Japan's trade surplus continues to putter along in a show draft instead of rising as had been expected in May. Japan's exports were flat while imports advanced by 0.3%. Exports show a steady trend of deceleration with growth of 12.2% over 12 months shrinking to 9.8% over 6-Mo and further to -16.3% over three months. Japan's import growth has been steadier with growth of 15.4% over 12-months, 19.3% over 6-Mo and 13.3% over 3-Mo. Japan's import growth is weaker over 3-Mo than over either 6-Mo or 12-Mo but the step down is small compared to exports. Still it is not clear that these metrics mark enduring trends especially for imports where oil and oil prices form a greater part of the volatility.

In volume terms exports are falling while imports mostly tend to show stronger growth. Real exports are up by 7.3% over 12-months up by 2.1% at an annual rate over six months but are falling at a 14.5% annual rate over three months. Import gains are steadier, with imports up by a narrow 1.5% over 12-Mo and a skinny 0.3% pace over six months then accelerating to a an 11.4% pace of increase over 3-Mo.

While we often think of exchange rate effects when we speak of Japan's trade, the exchange rate impact has been muted over the past year. Over the 12-mo the yen is 3.1% weaker Vs the dollar and 3.3% weaker on an inflation-adjusted broad basis. On both of these metrics the yen is weaker on a six month basis and on both it is less weak or stronger over three-months. Exchange rate effects have not been kicking trade flows around that much over the past year. Instead, economic growth and growth differences and oil prices have been the dominant feature in trade performance.

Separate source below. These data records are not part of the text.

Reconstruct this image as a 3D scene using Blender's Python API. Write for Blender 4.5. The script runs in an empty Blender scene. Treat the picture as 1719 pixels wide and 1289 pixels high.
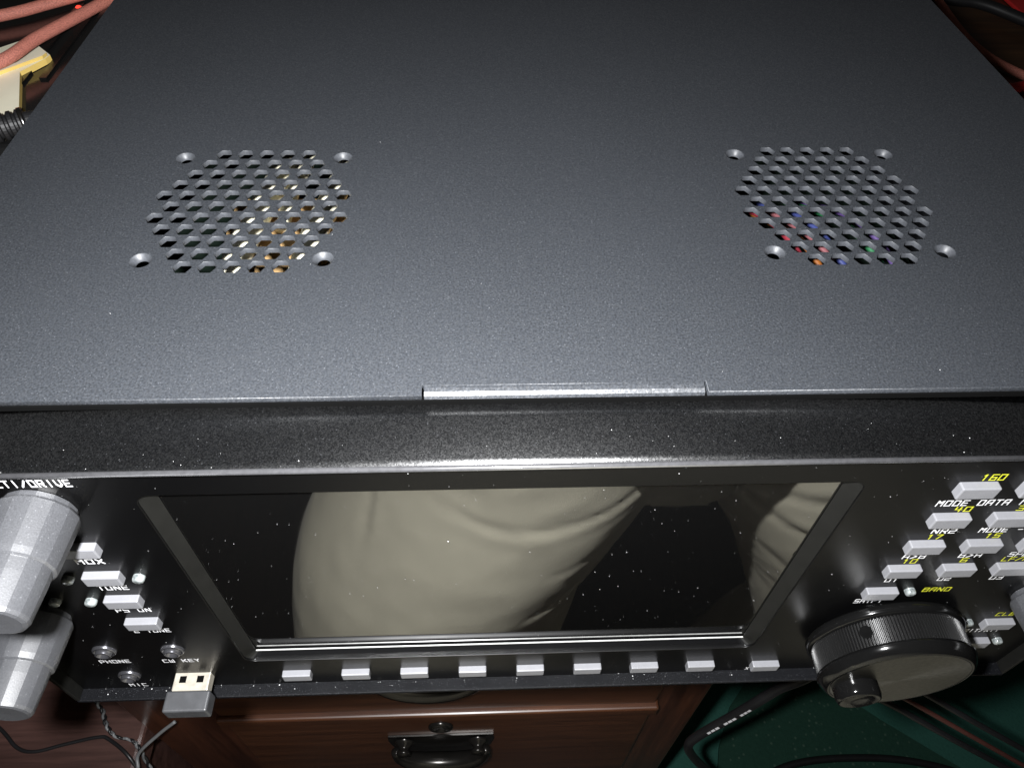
import bpy, bmesh, math, random
from mathutils import Vector, Matrix
from mathutils import noise as mnoise

# ------------------------------------------------------------------ camera, world, lamp, exposure
scene = bpy.context.scene
COL = scene.collection

cam_d = bpy.data.cameras.new('camera')
cam = bpy.data.objects.new('camera', cam_d)
COL.objects.link(cam)
cam.location = (-0.0230, -0.1084, 0.1317)
cam.rotation_euler = (0.7054, -0.0206, -0.0357)
cam_d.sensor_fit = 'HORIZONTAL'
cam_d.sensor_width = 36.0
cam_d.lens = 36.0 * 1248.76 / 1719.0
cam_d.clip_start = 0.005
cam_d.clip_end = 50.0
scene.camera = cam

world = bpy.data.worlds.new('World')
scene.world = world
world.use_nodes = True
bgn = world.node_tree.nodes['Background']
bgn.inputs[0].default_value = (1.0, 0.9, 0.78, 1)
bgn.inputs[1].default_value = 0.012

# the phone's flash, just beside the lens
fl = bpy.data.lights.new('flash', 'SPOT')
fl.energy = 15.0
fl.shadow_soft_size = 0.006
fl.spot_size = math.radians(160)
fl.spot_blend = 1.0
fl.color = (0.985, 0.99, 1.0)
flo = bpy.data.objects.new('flash', fl)
COL.objects.link(flo)
flo.location = (-0.048, -0.104, 0.138)
flo.rotation_euler = Vector((0.03, 0.42, -0.90)).to_track_quat('-Z', 'Y').to_euler()

vs = scene.view_settings
vs.view_transform = 'Standard'
vs.look = 'None'
vs.exposure = 0.0
vs.gamma = 1.0
vs.use_curve_mapping = False

random.seed(7)
PI = math.pi


# ------------------------------------------------------------------ materials
def new_mat(name):
    m = bpy.data.materials.new(name)
    m.use_nodes = True
    nt = m.node_tree
    b = nt.nodes['Principled BSDF']
    return m, nt, b


def setp(b, **k):
    names = {'color': 'Base Color', 'rough': 'Roughness', 'metal': 'Metallic', 'spec': 'Specular IOR Level',
             'ior': 'IOR', 'coat': 'Coat Weight', 'coat_rough': 'Coat Roughness', 'sheen': 'Sheen Weight',
             'trans': 'Transmission Weight', 'aniso': 'Anisotropic'}
    for a, v in k.items():
        if a == 'color':
            v = (*v, 1.0) if len(v) == 3 else v
        b.inputs[names[a]].default_value = v


def coords(nt, scale=(1, 1, 1), rot=(0, 0, 0)):
    tc = nt.nodes.new('ShaderNodeTexCoord')
    mp = nt.nodes.new('ShaderNodeMapping')
    mp.inputs['Scale'].default_value = scale
    mp.inputs['Rotation'].default_value = rot
    nt.links.new(tc.outputs['Object'], mp.inputs['Vector'])
    return mp.outputs[0]


def noise(nt, vec, scale, detail=2, rough=0.5):
    n = nt.nodes.new('ShaderNodeTexNoise')
    n.inputs['Scale'].default_value = scale
    n.inputs['Detail'].default_value = detail
    n.inputs['Roughness'].default_value = rough
    nt.links.new(vec, n.inputs['Vector'])
    return n.outputs['Fac']


def ramp(nt, fac, stops):
    r = nt.nodes.new('ShaderNodeValToRGB')
    el = r.color_ramp.elements
    while len(el) < len(stops):
        el.new(0.5)
    for e, (p, c) in zip(el, stops):
        e.position = p
        e.color = (*c, 1) if len(c) == 3 else c
    nt.links.new(fac, r.inputs[0])
    return r.outputs[0]


def bump(nt, b, height, strength=0.2, dist=0.0005):
    n = nt.nodes.new('ShaderNodeBump')
    n.inputs['Strength'].default_value = strength
    n.inputs['Distance'].default_value = dist
    nt.links.new(height, n.inputs['Height'])
    nt.links.new(n.outputs[0], b.inputs['Normal'])


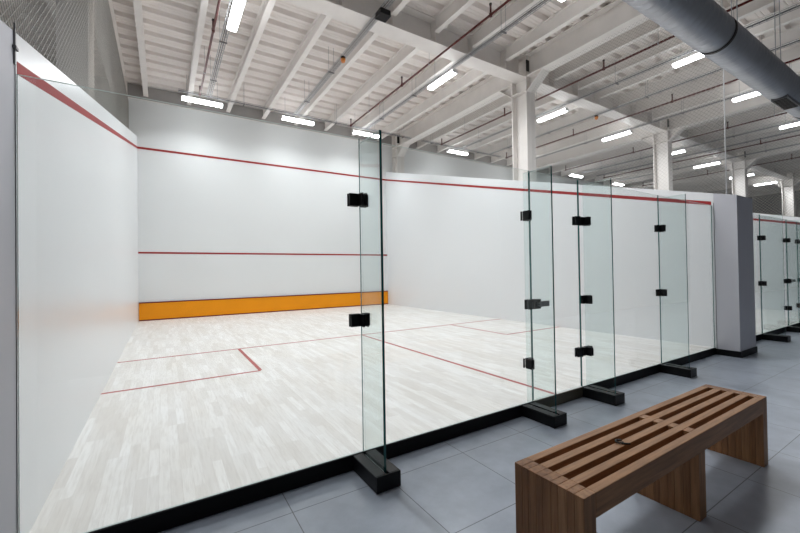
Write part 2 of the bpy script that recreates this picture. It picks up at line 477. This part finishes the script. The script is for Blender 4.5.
# ------------------------------------------------------------------ netting
def make_net(x, y0, y1, label, cell=.046, tw=.0029, top=GB - .022, cable=True, sloped=True):
    t = thing('court_netting', (x, (y0 + y1) / 2, 3), label, 'netting', None)
    zb = (lambda y: side_top(y) + .01)
    b = MB(); i = b.mi(M['net']); st = cell * math.sqrt(2)
    sl, ic = .2615, 2.33
    for s in (1, -1):
        k0 = int((y0 * -s - 1) / st) if s > 0 else 0
        # lines z = s*y + c, clipped to y0..y1, sloped bottom edge and level top
        cs = [zb(y0) - s * y0, top - s * y0, zb(y1) - s * y1, top - s * y1]
        c = min(cs)
        while c < max(cs):
            c += st
            lo, hi = y0, y1
            if s > 0:
                lo = max(lo, (ic - c) / (s - sl)); hi = min(hi, top - c)
            else:
                hi = min(hi, (c - ic) / (1 + sl)); lo = max(lo, c - top)
            if hi - lo < .02: continue
            p, q = Vector((x + s * .001, lo, s * lo + c)), Vector((x + s * .001, hi, s * hi + c))
            d = (q - p).normalized(); nrm = Vector((0, -d.z, d.y)) * tw / 2; ex = Vector((tw / 2, 0, 0))
            ring = [nrm, ex, -nrm, -ex]
            A = [b.bm.verts.new(p + r) for r in ring]; B2 = [b.bm.verts.new(q + r) for r in ring]
            for m_ in range(4): b.bm.faces.new((A[m_], A[(m_ + 1) % 4], B2[(m_ + 1) % 4], B2[m_]))
    b.build('mesh', t)
    if cable:
        b = MB(); b.tube((x, y0 - .006, zb(y0) - .008), (x, y0 - .006, top), .008, M['lamp_body'], 6); b.build('edge_cable', t)
    b = MB(); b.tube((x, y0, zb(y0) + .004), (x, y1, zb(y1) + .004), .006, M['net'], 6); b.build('bottom_cord', t)
    return t
make_net(-.175, -.10, L - .06, 'grey diamond netting hanging above the whole left court wall', top=GB - .03)
make_net(CX[1], -.06, CY0 - .01, 'grey diamond netting above the right wall, right of the big column')
make_net(CX[1], CY1 + .01, 9.32, 'grey diamond netting above the right wall, left of the big column')
make_net(CX[2], -.06, CY0 - .01, 'dim netting in the distance above the far wall of the next court', .06, .0036)
make_net(CX[3], -.06, CY0 - .01, 'dim netting farther off along the third bay', .08, .006)

# ------------------------------------------------------------------ lamps
ZL_ = 5.60; LAMP_W = 46
def lamp_proto():
    t = thing('strip_lamp', (0, 0, ZL_), '', 'lamp', 'strip lamps')
    b = MB(); b.box(-.06, .06, -.475, .475, .034, .062, M['lamp_body'], .006)
    o = b.build('housing'); o.parent = t
    b = MB(); b.prism([(-.06, .033), (-.08, .018), (-.08, -.008), (-.058, -.028), (.058, -.028), (.08, -.008), (.08, .018), (.06, .033)], 1, -.458, .458, M['tube'])
    o = b.build('diffuser'); o.parent = t
    for s in (-1, 1):
        b = MB(); b.prism([(-.06, .0335), (-.081, .02), (-.081, -.01), (-.058, -.03), (.058, -.03), (.081, -.01), (.081, .02), (.06, .0335)], 1, s * .466 - .0075, s * .466 + .0075, M['lamp_body'])
        o = b.build('end_cap'); o.parent = t
        b = MB(); b.box(-.02, .075, s * .35 - .012, s * .35 + .012, .062, .068, M['galv']); b.tube((.068, s * .35, .066), (.068, s * .35, DECK - ZL_), .004, M['galv'], 5)
        o = b.build('hanger_rod'); o.parent = t
    ld = bpy.data.lights.new('lamp_light', 'AREA'); ld.shape = 'RECTANGLE'; ld.size = .11; ld.size_y = .90
    ld.energy = LAMP_W; ld.spread = math.radians(150); ld.color = (.95, .98, 1)
    lo = bpy.data.objects.new('lamp_light', ld); COL.objects.link(lo); lo.parent = t; lo.location = (0, 0, -.031)
    return t
proto = lamp_proto(); used = False
full = [c for c in proto.children if c.type == 'LIGHT'][0].data
power = {}
for q_ in (.5, .7):                       # the row by the front wall and the far bays burn lower
    power[q_] = full.copy(); power[q_].energy = LAMP_W * q_
LX = [1.63, 6.05, 10.06, 13.45, 17.37, 20.65, 24.75, 28.2]
def lamp(x, y, rot, label, dim=1.):
    global used
    o = proto if not used else lcopy(proto, (0, 0, 0), label); used = True
    o['label'] = label; o.location = (x, y, ZL_); o.rotation_euler = (0, 0, rot)
    if dim != 1.:
        for ch in o.children:
            if ch.type == 'LIGHT':
                ch.data = power[dim]
for k, x in enumerate(LX):
    lamp(x, 4.5, 0, 'lit strip lamp, %s from the left in the row near the girder' % ORD[k], 1. if x < 9 else .7)
for k, x in enumerate(LX[:6]):
    lamp(x, .98, 0, 'lit strip lamp, %s from the left in the row by the duct' % ORD[k], 1. if x < 9 else .7)
lamp(-3.0, 4.5, 0, 'added unseen strip lamp left of the court, brightening beyond the left netting', .7)  # added lamps out of view, brightening the space behind the left net
lamp(-3.0, 8.47, math.pi / 2, 'added unseen crosswise strip lamp left of the court, brightening beyond the left netting', .7)
for k, x in enumerate((1.44, 3.90, 6.10, 9.92, 13.5, 17.25, 20.95, 24.4)):
    lamp(x, 8.47, math.pi / 2, 'lit strip lamp crosswise near the front wall, %s from the left' % ORD[k], .5)

# ------------------------------------------------------------------ cable trays
Gv = M['galv']
def tray(pts_x, y0, y1, label, along_y=True, z=5.695, drops=()):
    x = pts_x
    loc = (x, (y0 + y1) / 2, z) if along_y else ((y0 + y1) / 2, x, z)
    t = thing('cable_tray', loc, label, 'cable tray', 'cable trays')
    T = (lambda a, c, w: (x + a, c, w)) if along_y else (lambda a, c, w: (c, x + a, w))
    b = MB()
    for a in (-.05, .05):
        for w in (.0, .03): b.tube(T(a, y0, z + w), T(a, y1, z + w), .005, Gv, 4)
    b.tube(T(0, y0, z), T(0, y1, z), .004, Gv, 4)
    n = int((y1 - y0) / .10)
    for k in range(n + 1):
        c = y0 + (y1 - y0) * k / n
        b.tube(T(-.05, c, z), T(.05, c, z), .0035, Gv, 4)
        for a in (-.05, .05): b.tube(T(a, c, z), T(a, c, z + .03), .0035, Gv, 4)
    b.build('wire_basket', t)
    b = MB(); b.tube(T(.015, y0 + .02, z + .013), T(.015, y1 - .02, z + .013), .009, M['lever'], 6); b.tube(T(-.02, y0 + .02, z + .012), T(-.02, y1 - .02, z + .012), .007, M['black'], 6)
    b.build('cable', t)
    for c in drops:
        b = MB()
        for a in (-.06, .06): b.tube(T(a, c, z - .012), T(a, c, DECK), .004, Gv, 4)
        xa, xb = T(-.07, c - .015, z - .022), T(.07, c + .015, z - .006)
        b.box(min(xa[0], xb[0]), max(xa[0], xb[0]), min(xa[1], xb[1]), max(xa[1], xb[1]), xa[2], xb[2], M['lever'])
        b.build('hanger', t)
    return t
TX = [1.57, 3.78, 6.02, 9.93, 11.38, 13.45, 17.37, 18.6, 20.65]
TN = ['above the lamp row over the left of the court', 'over the middle of the court with the orange beacon', 'above the lamp row over the right of the court',
      'first beyond the right wall netting', 'with the small orange beacon beyond the netting', 'third beyond the right wall netting', 'fourth beyond the right wall netting, thin with distance',
      'fifth beyond the right wall netting, thin with distance', 'sixth beyond the right wall netting, thin with distance']
trays = []
for x, nm in zip(TX, TN):
    trays += [tray(x, YN + .2, 8.23, 'galvanised wire cable tray %s' % nm, drops=(-1.9, .35, 2.6, 5.6, 7.3))]
tray(8.30, .9, 7.72, 'galvanised wire cable tray running crosswise along the front lamps of the court', along_y=False, drops=(2.4, 5.0, 7.4))
tray(8.30, 8.18, 12.0, 'galvanised wire cable tray running crosswise beyond the right wall netting', along_y=False, drops=(8.6, 10.8))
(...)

Exchange rates also greatly affect export and import prices. On the price front economists look at a gauge called the terms of trade. The "terms of trade" refers to the ratio of export to import prices. The "terms of trade" ratio is a quick way to assess the changing welfare effect on an economy of trade. If the terms of trade are improving (the ratio is rising) a country is gaining in its purchasing power since export prices would be rising faster than import prices. Japan's terms of trade have slipped from an export price to import price ratio of 109.7% one year ago to 100.9% in May of 2017. This slippage is common over this period for most non OPEC countries since oil prices have been rising (sharply!) and as a key importable good, oil will raise import prices. So Japan like most developed economies has been paying more for oil and getting (in relative terms) less for its exports and that reduces its standard of living to some extent.

Japan's trade: An Overview
Viewed as a whole we find Japan is not generating the surplus in May that was expected. We find its surpluses on its trade account are cruising sideways without trend for the last three-months. Japan's import growth points to weakness but to improving domestic demand as import growth has increased from its very slow real gain over 12-months. But on the export front Japan is not scoring wins and export volumes and values are slowing and contracting. Japan's year over year exports continue to look healthy while its recent results show a marked step down. This divergence will bear watching.